Ora c’è anche il talent per scegliere il nuovo concorrente: rendiamoci conto. Ma finché funziona, diranno i grandi analisti dei numeri, va bene. E certo. Finché funziona, possiamo ignorare il pubblico, il mercato e possiamo continuare a fare sempre le stesse cose. Ora pro nobis. Anche se le nuove proposte stanno finendo, anche se l’effetto sorpresa delle prime edizioni si è praticamente esaurito e anche se, alla fine, si va contro la stessa natura dello streaming.
Prime Video, però, non è la sola. Per carità. Su Netflix è arrivato Nuova scena, che è – di fatto – un talent show che sfrutta meccanismi e linguaggi che abbiamo già visto altrove (X-Factor, soprattutto). Ma questo tipo di produzioni hanno un costo, tutto sommato, limitato ed è più facile, diciamo così, prevederne l’andamento e il seguito. E allora via, proviamoci. Italia’s Got Talent è passato dalla televisione lineare a Disney+, ed è stato tutto un “è andata bene, benissimo”, “è stato un successo”, “che numeri, che seguito”.
La sensazione, al di là delle singole decisioni e delle singole linee editoriali, è che lo streaming – inteso come mercato – si stia inesorabilmente adeguando alle tendenze della televisione generalista. E non perché, dietro, ci sia una valutazione effettiva che suggerisce di fare così. Ma perché, il più delle volte, è più semplice. Ed è un peccato. Principalmente per un motivo: si punta al risultato immediato, sul breve termine, a quello che si può avere subito, e non si pensa al futuro – né a quello prossimo né a quello più lontano.
faccende complicate di valerio lundini
La competizione tra canali e piattaforme sta diventando, banalmente, una corsa a chi rilancia di più, a chi è pronto a investire più soldi per comprare questo format, assicurarsi questa esclusiva e avere questi incredibili presentatori. E in tutto questo il paradosso – in senso buono, intendiamoci – è che le più grandi novità, in tema di unscripted e di show, le sta distribuendo Raiplay. Che ha capito l’importanza di investire sul talento dell’autore, di chi ha l’idea, e non solo nel cercare la grossa partnership con la grossa produzione – i pitch sono belli, riempiono le riunioni e fanno felici tutti; ma è fondamentale tenere in considerazione la realtà delle cose, quanto sia effettivamente difficile arrivare a un punto, a una sintesi e risolvere problemi che, più o meno ogni giorno, si presentano.
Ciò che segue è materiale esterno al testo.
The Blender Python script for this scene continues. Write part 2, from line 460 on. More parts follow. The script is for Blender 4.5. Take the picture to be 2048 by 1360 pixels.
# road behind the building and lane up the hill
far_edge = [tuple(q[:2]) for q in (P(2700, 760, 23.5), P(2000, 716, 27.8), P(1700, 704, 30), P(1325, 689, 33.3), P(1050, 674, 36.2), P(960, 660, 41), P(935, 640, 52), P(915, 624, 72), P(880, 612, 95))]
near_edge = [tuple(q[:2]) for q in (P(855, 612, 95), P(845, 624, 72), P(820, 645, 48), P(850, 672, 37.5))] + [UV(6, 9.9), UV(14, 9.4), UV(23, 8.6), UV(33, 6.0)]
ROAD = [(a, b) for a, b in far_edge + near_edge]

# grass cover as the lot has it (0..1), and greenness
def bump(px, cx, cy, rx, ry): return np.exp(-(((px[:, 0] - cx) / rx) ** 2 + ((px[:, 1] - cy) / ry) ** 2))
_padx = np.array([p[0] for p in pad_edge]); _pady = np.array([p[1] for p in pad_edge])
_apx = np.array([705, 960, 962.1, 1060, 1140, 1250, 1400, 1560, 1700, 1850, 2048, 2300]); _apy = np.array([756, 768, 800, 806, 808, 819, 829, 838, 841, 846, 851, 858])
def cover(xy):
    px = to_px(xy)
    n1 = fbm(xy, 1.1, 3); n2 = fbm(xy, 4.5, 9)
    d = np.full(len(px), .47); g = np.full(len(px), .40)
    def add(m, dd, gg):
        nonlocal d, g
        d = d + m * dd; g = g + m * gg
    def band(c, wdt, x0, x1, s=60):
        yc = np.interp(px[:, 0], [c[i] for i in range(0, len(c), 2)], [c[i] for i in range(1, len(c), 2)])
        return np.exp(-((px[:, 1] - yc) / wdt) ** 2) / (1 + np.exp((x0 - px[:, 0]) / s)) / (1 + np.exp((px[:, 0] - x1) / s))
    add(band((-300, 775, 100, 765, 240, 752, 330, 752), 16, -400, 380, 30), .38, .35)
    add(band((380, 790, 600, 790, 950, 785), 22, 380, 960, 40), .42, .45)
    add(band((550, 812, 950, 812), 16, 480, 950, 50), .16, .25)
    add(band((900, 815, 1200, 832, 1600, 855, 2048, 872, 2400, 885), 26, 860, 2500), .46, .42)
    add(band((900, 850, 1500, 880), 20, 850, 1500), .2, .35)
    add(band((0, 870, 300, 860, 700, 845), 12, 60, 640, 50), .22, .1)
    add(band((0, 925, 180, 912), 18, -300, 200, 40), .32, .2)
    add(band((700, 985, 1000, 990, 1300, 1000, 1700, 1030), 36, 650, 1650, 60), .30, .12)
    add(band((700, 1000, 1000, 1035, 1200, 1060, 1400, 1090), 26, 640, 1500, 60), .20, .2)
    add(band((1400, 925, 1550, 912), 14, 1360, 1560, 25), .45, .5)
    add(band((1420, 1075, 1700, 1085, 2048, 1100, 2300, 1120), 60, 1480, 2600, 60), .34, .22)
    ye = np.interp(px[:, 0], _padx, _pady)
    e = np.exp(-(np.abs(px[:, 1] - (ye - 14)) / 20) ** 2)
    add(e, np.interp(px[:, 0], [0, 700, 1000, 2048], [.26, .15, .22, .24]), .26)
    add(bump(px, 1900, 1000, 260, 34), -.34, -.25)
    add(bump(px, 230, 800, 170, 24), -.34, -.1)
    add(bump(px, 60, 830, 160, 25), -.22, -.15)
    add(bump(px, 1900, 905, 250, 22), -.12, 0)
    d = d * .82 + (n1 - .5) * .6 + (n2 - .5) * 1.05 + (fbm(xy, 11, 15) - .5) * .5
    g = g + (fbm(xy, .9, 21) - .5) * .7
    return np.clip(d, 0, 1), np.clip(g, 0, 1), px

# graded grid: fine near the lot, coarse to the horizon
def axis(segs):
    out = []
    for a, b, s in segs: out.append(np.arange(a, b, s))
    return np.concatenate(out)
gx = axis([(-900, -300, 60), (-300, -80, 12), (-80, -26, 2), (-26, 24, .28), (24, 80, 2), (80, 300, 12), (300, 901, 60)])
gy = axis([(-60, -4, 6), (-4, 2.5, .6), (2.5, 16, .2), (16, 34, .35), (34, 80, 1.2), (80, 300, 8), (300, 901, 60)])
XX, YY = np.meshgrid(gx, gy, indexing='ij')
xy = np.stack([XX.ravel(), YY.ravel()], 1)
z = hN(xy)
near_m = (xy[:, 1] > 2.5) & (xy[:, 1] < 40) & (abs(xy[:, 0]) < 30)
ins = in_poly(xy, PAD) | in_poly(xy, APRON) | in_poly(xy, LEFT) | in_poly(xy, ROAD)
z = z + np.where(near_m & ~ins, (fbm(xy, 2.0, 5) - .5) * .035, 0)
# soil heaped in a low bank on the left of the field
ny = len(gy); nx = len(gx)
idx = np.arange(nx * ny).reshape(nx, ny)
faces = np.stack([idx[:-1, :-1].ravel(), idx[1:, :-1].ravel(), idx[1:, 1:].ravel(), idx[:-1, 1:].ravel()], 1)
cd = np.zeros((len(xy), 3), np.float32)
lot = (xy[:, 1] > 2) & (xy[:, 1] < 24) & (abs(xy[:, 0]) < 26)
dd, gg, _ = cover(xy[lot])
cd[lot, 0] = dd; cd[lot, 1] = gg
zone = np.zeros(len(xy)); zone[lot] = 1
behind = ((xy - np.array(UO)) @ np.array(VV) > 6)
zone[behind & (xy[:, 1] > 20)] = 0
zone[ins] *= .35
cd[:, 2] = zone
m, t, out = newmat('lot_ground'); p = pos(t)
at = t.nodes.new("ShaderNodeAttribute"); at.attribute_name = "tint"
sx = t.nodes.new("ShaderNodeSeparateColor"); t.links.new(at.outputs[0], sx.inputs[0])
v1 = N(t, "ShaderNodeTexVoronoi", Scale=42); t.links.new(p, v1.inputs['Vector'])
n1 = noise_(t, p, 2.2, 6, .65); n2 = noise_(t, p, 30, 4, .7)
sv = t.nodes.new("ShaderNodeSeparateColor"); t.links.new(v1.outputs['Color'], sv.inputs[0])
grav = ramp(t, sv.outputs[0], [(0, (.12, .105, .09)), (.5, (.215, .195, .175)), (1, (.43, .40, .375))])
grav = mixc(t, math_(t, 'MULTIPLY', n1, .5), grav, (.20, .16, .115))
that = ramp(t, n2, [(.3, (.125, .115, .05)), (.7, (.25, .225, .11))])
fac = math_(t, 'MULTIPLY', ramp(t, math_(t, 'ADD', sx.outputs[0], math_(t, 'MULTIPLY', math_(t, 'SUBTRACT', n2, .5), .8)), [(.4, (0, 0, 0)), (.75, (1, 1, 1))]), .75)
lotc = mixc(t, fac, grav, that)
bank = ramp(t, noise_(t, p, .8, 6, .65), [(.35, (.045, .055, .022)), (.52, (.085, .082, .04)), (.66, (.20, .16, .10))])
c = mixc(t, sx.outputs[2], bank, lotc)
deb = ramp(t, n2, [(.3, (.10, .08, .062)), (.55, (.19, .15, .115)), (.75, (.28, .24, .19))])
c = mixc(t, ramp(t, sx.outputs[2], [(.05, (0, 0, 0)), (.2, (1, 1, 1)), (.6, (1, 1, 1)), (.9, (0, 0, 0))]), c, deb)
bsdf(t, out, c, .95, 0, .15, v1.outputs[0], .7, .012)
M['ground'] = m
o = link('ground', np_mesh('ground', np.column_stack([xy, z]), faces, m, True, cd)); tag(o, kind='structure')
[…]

conferenza stampa di giovanni benincasa
Su Raiplay, dicevamo, ci sono le più grosse novità. Pensiamo alla Conferenza stampa di Giovanni Benincasa e a Faccende complicate di Valerio Lundini. Sono costati tanto? Hanno stravolto i bilanci della Rai? Oppure, semplicemente, sono buone idee che riescono a funzionare, a incontrare l’interesse e il plauso di un certo pubblico e di una certa critica senza chiedere grossi sacrifici? Qualche giorno fa, Renzo Arbore ha detto una cosa sacrosanta. E cioè: prima si teneva in considerazione anche l’indice di gradimento e non solo quello d’ascolto; e facendo così, si poteva inventare, sperimentare e rischiare.
La televisione generalista, dalla sua, ha il tempo e i soldi. Fa parte del sistema, è una delle sue fondamenta. Le piattaforme streaming, dopo le promesse e le premesse di investimenti e infusioni di soldi, hanno ripensato alla loro struttura, si sono “italianizzate” per sopravvivere e rischiano, così, di non guidare il mercato, ma di diventarne il fanalino di coda.
Forse, alla fine, la rivoluzione migliore non è voler distruggere a tutti i costi quello che già c’è, ma saperne leggere le regole, appropriarsene e volgerle a proprio vantaggio. Il tempo, dopotutto, è poco. Ed è la risorsa di cui tutti, oggi, hanno bisogno. Reed Hastings docet. Il nostro più grande competitor, diceva qualche tempo fa, è il sonno. E se non sarà una risata a seppellirci, lo farà la noia.